While I haven't done "hot house" tomatoes (yet), the local PYO (pick your own) farm we frequent does this and the tomatoes are much farther along than mine which are started under the lights in the garage and moved outside later. Their greenhouses create a very warm environment that causes those tomatoes (and a few other plants) to thrive.

In my hoop house, I position a mylar sheet along the inside of the hoops on the north side to reflect light back at my plants within. The sun never shines inward from the north side (since I'm at 37 degrees North) and so I don't block any direct sunlight by doing this. Instead, it uses that light which would otherwise pass through the north side plastic. That's the theory anyway.

Here in VA we have (generally) sunny, warm summers that are great for growing peppers and other heat-loving plants. In an environment where things are cooler, containing some of that solar energy helps to effectively push the "hardiness zone" southward - I think Europe has hardiness zones like we do in the States. So trapping some of that heat in a plastic tunnel can help to improve conditions for heat-loving plants.

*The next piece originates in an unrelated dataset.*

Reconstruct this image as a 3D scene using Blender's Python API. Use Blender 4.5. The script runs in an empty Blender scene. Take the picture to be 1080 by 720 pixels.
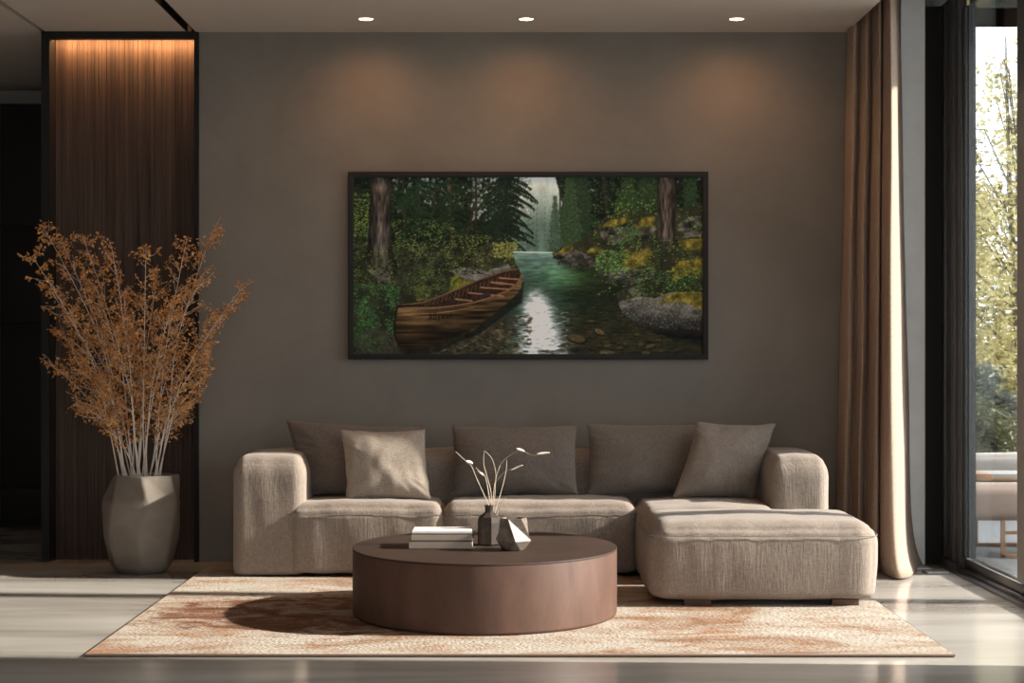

Of course, when you are using a plastic tunnel you've got to be aware of overheating and conditions being too dry (due to rain water being blocked), but that is manageable.

One other thing - in my hoop house I have black weed fabric on the floor which helps to warm the soil under it. That definitely helps.

Just some numbers - and while you're not specifically asking about winter planting in a greenhouse or hoop house, I think it might be useful info: on average my winter nighttime temperatures were 5-12 degrees F warmer than the outside ambient temperature. My soil temperature inside the hoop house never got below the mid-40's despite the fact that we had lots of near-zero F nights. Daytime temperatures would be 15 degrees warmer on overcast days on average and 35-40 degrees warmer during the day. On one sunny day when it didn't make it out of the 20's degrees outside, it was a balmy 68 degrees inside. Certain plants loved that.

Anyhow, enough rambling. Containment of the warmer air and thermal mass such as bricks and stones help create warmer conditions. Even in the summer, hoops can be used to heat things up. It just requires close monitoring of the temperature and moisture levels.